— Start —
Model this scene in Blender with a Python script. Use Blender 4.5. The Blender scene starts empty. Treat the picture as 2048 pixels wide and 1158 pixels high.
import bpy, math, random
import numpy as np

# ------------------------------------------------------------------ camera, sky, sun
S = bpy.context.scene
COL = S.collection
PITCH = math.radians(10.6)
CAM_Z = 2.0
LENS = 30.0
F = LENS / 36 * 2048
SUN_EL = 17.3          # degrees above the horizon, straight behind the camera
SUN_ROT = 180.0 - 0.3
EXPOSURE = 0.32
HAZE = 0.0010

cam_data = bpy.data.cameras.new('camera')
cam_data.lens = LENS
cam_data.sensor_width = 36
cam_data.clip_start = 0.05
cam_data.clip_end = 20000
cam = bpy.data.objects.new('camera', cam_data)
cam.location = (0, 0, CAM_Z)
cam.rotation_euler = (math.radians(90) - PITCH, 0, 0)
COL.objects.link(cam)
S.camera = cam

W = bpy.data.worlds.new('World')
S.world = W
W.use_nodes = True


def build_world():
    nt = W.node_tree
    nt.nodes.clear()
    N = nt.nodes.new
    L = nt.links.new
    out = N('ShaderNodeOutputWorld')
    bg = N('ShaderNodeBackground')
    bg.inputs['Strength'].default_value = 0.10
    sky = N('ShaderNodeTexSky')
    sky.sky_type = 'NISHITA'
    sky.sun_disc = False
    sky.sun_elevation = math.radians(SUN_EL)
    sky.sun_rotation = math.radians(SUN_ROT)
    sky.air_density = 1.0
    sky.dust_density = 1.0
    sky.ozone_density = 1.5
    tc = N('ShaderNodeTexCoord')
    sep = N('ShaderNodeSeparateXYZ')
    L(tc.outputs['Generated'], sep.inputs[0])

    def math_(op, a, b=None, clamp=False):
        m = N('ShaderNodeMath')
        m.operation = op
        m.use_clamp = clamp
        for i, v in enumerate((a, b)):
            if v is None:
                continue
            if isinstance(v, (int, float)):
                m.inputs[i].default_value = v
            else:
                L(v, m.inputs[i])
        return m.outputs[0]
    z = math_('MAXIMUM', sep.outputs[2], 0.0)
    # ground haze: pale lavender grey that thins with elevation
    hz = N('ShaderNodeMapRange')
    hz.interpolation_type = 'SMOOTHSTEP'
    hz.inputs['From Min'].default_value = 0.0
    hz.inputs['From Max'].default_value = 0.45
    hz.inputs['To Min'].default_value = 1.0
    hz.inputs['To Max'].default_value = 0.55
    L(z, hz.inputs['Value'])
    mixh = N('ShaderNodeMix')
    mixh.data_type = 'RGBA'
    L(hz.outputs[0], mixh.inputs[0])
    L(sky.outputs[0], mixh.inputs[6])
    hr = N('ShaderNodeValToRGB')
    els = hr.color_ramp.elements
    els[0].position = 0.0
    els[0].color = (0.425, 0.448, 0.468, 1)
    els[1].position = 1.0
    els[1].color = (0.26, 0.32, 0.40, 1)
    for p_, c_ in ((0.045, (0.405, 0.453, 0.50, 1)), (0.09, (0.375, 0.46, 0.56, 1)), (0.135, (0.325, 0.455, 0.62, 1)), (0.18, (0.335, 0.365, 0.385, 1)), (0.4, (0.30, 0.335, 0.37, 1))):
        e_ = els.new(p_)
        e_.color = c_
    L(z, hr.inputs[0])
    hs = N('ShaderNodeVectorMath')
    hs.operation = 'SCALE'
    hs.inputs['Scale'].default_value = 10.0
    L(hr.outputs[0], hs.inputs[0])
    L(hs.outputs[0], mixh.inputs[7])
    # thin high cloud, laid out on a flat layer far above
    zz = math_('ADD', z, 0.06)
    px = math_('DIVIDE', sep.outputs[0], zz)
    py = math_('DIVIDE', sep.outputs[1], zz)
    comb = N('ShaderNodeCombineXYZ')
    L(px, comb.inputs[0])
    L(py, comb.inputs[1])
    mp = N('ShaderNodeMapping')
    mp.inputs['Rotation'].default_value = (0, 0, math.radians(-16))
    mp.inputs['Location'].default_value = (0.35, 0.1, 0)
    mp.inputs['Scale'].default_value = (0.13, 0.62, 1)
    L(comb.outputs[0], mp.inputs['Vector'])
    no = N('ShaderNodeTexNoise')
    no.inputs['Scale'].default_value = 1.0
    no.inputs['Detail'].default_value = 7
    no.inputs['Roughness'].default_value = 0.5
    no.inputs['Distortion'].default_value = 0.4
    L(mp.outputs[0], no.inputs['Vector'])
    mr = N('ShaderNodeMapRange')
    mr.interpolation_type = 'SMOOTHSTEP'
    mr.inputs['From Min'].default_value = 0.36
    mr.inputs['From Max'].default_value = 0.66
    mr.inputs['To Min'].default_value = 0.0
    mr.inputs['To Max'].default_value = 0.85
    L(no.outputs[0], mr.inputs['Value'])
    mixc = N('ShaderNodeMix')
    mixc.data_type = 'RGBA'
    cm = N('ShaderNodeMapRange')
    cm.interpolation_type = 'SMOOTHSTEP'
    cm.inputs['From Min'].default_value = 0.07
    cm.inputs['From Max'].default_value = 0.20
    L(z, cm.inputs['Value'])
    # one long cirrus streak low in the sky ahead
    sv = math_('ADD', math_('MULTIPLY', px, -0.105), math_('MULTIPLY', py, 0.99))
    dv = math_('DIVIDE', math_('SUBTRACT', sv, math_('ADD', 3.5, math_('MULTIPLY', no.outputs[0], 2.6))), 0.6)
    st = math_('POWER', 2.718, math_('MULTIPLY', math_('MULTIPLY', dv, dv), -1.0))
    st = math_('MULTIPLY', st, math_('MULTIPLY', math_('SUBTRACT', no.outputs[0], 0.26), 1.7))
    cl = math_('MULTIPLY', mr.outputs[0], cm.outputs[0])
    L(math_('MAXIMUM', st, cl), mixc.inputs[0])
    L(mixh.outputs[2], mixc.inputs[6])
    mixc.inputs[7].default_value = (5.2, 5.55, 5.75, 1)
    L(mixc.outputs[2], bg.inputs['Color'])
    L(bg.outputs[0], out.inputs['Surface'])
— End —
**Stated goal:**
From the data above, extract every line in its exact form.

**Answer to the task:**
Model this scene in Blender with a Python script. Use Blender 4.5. The Blender scene starts empty. Treat the picture as 2048 pixels wide and 1158 pixels high.
import bpy, math, random
import numpy as np

# ------------------------------------------------------------------ camera, sky, sun
S = bpy.context.scene
COL = S.collection
PITCH = math.radians(10.6)
CAM_Z = 2.0
LENS = 30.0
F = LENS / 36 * 2048
SUN_EL = 17.3          # degrees above the horizon, straight behind the camera
SUN_ROT = 180.0 - 0.3
EXPOSURE = 0.32
HAZE = 0.0010

cam_data = bpy.data.cameras.new('camera')
cam_data.lens = LENS
cam_data.sensor_width = 36
cam_data.clip_start = 0.05
cam_data.clip_end = 20000
cam = bpy.data.objects.new('camera', cam_data)
cam.location = (0, 0, CAM_Z)
cam.rotation_euler = (math.radians(90) - PITCH, 0, 0)
COL.objects.link(cam)
S.camera = cam

W = bpy.data.worlds.new('World')
S.world = W
W.use_nodes = True


def build_world():
    nt = W.node_tree
    nt.nodes.clear()
    N = nt.nodes.new
    L = nt.links.new
    out = N('ShaderNodeOutputWorld')
    bg = N('ShaderNodeBackground')
    bg.inputs['Strength'].default_value = 0.10
    sky = N('ShaderNodeTexSky')
    sky.sky_type = 'NISHITA'
    sky.sun_disc = False
    sky.sun_elevation = math.radians(SUN_EL)
    sky.sun_rotation = math.radians(SUN_ROT)
    sky.air_density = 1.0
    sky.dust_density = 1.0
    sky.ozone_density = 1.5
    tc = N('ShaderNodeTexCoord')
    sep = N('ShaderNodeSeparateXYZ')
    L(tc.outputs['Generated'], sep.inputs[0])

    def math_(op, a, b=None, clamp=False):
        m = N('ShaderNodeMath')
        m.operation = op
        m.use_clamp = clamp
        for i, v in enumerate((a, b)):
            if v is None:
                continue
            if isinstance(v, (int, float)):
                m.inputs[i].default_value = v
            else:
                L(v, m.inputs[i])
        return m.outputs[0]
    z = math_('MAXIMUM', sep.outputs[2], 0.0)
    # ground haze: pale lavender grey that thins with elevation
    hz = N('ShaderNodeMapRange')
    hz.interpolation_type = 'SMOOTHSTEP'
    hz.inputs['From Min'].default_value = 0.0
    hz.inputs['From Max'].default_value = 0.45
    hz.inputs['To Min'].default_value = 1.0
    hz.inputs['To Max'].default_value = 0.55
    L(z, hz.inputs['Value'])
    mixh = N('ShaderNodeMix')
    mixh.data_type = 'RGBA'
    L(hz.outputs[0], mixh.inputs[0])
    L(sky.outputs[0], mixh.inputs[6])
    hr = N('ShaderNodeValToRGB')
    els = hr.color_ramp.elements
    els[0].position = 0.0
    els[0].color = (0.425, 0.448, 0.468, 1)
    els[1].position = 1.0
    els[1].color = (0.26, 0.32, 0.40, 1)
    for p_, c_ in ((0.045, (0.405, 0.453, 0.50, 1)), (0.09, (0.375, 0.46, 0.56, 1)), (0.135, (0.325, 0.455, 0.62, 1)), (0.18, (0.335, 0.365, 0.385, 1)), (0.4, (0.30, 0.335, 0.37, 1))):
        e_ = els.new(p_)
        e_.color = c_
    L(z, hr.inputs[0])
    hs = N('ShaderNodeVectorMath')
    hs.operation = 'SCALE'
    hs.inputs['Scale'].default_value = 10.0
    L(hr.outputs[0], hs.inputs[0])
    L(hs.outputs[0], mixh.inputs[7])
    # thin high cloud, laid out on a flat layer far above
    zz = math_('ADD', z, 0.06)
    px = math_('DIVIDE', sep.outputs[0], zz)
    py = math_('DIVIDE', sep.outputs[1], zz)
    comb = N('ShaderNodeCombineXYZ')
    L(px, comb.inputs[0])
    L(py, comb.inputs[1])
    mp = N('ShaderNodeMapping')
    mp.inputs['Rotation'].default_value = (0, 0, math.radians(-16))
    mp.inputs['Location'].default_value = (0.35, 0.1, 0)
    mp.inputs['Scale'].default_value = (0.13, 0.62, 1)
    L(comb.outputs[0], mp.inputs['Vector'])
    no = N('ShaderNodeTexNoise')
    no.inputs['Scale'].default_value = 1.0
    no.inputs['Detail'].default_value = 7
    no.inputs['Roughness'].default_value = 0.5
    no.inputs['Distortion'].default_value = 0.4
    L(mp.outputs[0], no.inputs['Vector'])
    mr = N('ShaderNodeMapRange')
    mr.interpolation_type = 'SMOOTHSTEP'
    mr.inputs['From Min'].default_value = 0.36
    mr.inputs['From Max'].default_value = 0.66
    mr.inputs['To Min'].default_value = 0.0
    mr.inputs['To Max'].default_value = 0.85
    L(no.outputs[0], mr.inputs['Value'])
    mixc = N('ShaderNodeMix')
    mixc.data_type = 'RGBA'
    cm = N('ShaderNodeMapRange')
    cm.interpolation_type = 'SMOOTHSTEP'
    cm.inputs['From Min'].default_value = 0.07
    cm.inputs['From Max'].default_value = 0.20
    L(z, cm.inputs['Value'])
    # one long cirrus streak low in the sky ahead
    sv = math_('ADD', math_('MULTIPLY', px, -0.105), math_('MULTIPLY', py, 0.99))
    dv = math_('DIVIDE', math_('SUBTRACT', sv, math_('ADD', 3.5, math_('MULTIPLY', no.outputs[0], 2.6))), 0.6)
    st = math_('POWER', 2.718, math_('MULTIPLY', math_('MULTIPLY', dv, dv), -1.0))
    st = math_('MULTIPLY', st, math_('MULTIPLY', math_('SUBTRACT', no.outputs[0], 0.26), 1.7))
    cl = math_('MULTIPLY', mr.outputs[0], cm.outputs[0])
    L(math_('MAXIMUM', st, cl), mixc.inputs[0])
    L(mixh.outputs[2], mixc.inputs[6])
    mixc.inputs[7].default_value = (5.2, 5.55, 5.75, 1)
    L(mixc.outputs[2], bg.inputs['Color'])
    L(bg.outputs[0], out.inputs['Surface'])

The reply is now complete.